Kayaking: This time you have to paddle to steer the boat, but once again it completely fails to register movement. Steering with paddles is somehow even worse than leaning, and ducking down to roll your kayak apparently requires breaking your kneecaps to generate a response. Rowing above your waist is only recognized about two-thirds of the time, and for the love of God, why is there such a delay between my real-world movement and the on-screen re-creation of it? This sport also suffers from some serious interface confusion for the first three or four games, as it’s not immediately clear which obstacles can be rammed for coins and which are blinking because they’re dangerous. As a result, you’ll lose time trying to ram obstacles that you should be rolling underneath, causing your player to stall. GUI confusion and poor controls — not exactly a winning combination.
With all six of these sports, Ubisoft tries really hard to be alternative and extreme, but nothing in its gameplay really captures “extreme” it at all.
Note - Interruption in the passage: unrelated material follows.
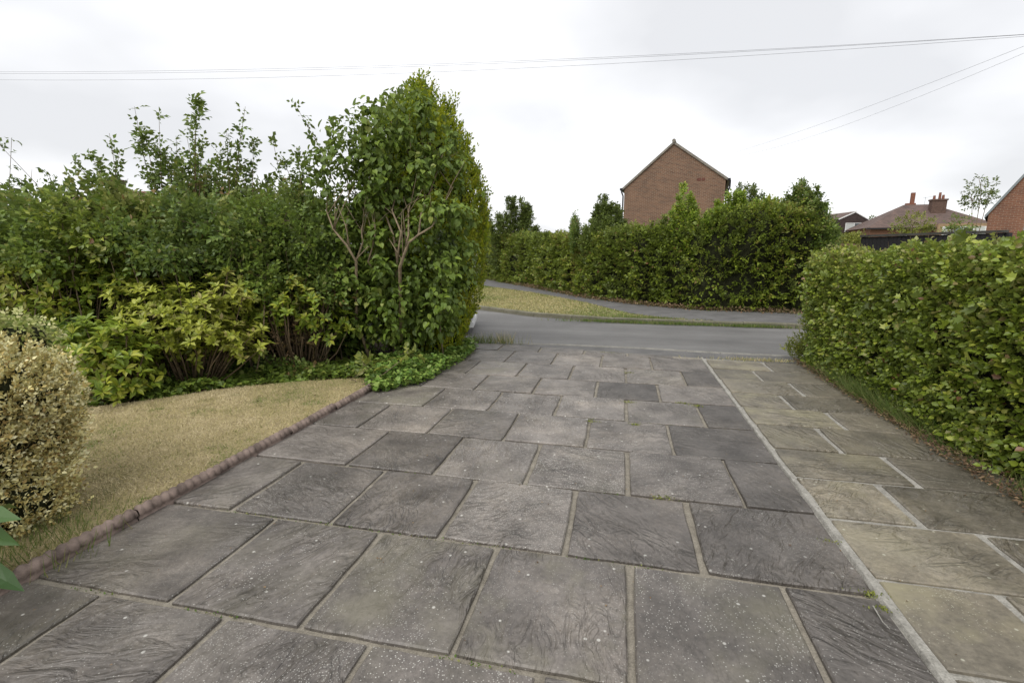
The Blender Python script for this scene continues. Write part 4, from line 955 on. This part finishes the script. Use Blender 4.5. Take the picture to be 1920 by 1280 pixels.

There may be adrenaline involved in these real-world sports, and there obviously is Adrenaline in the game’s title, but there isn’t a single ounce of it in the gameplay. Motion Sports Adrenaline It’s pretty to look at — in fact it’s by far the most realistic-looking game on Xbox Kinect — but it’s not exciting. Heck, it’s not even as exerting as Kinect Sports: Season 2. But most important, Motion Sports Adrenaline simply is not fun, and you don’t feel like you’re doing the sports. Multiplayer modes and Challenges, no matter how many of them Ubisoft included, can’t compensate for a poor gameplay experience. And that’s unfortunately all Motion Sports Adrenaline provides.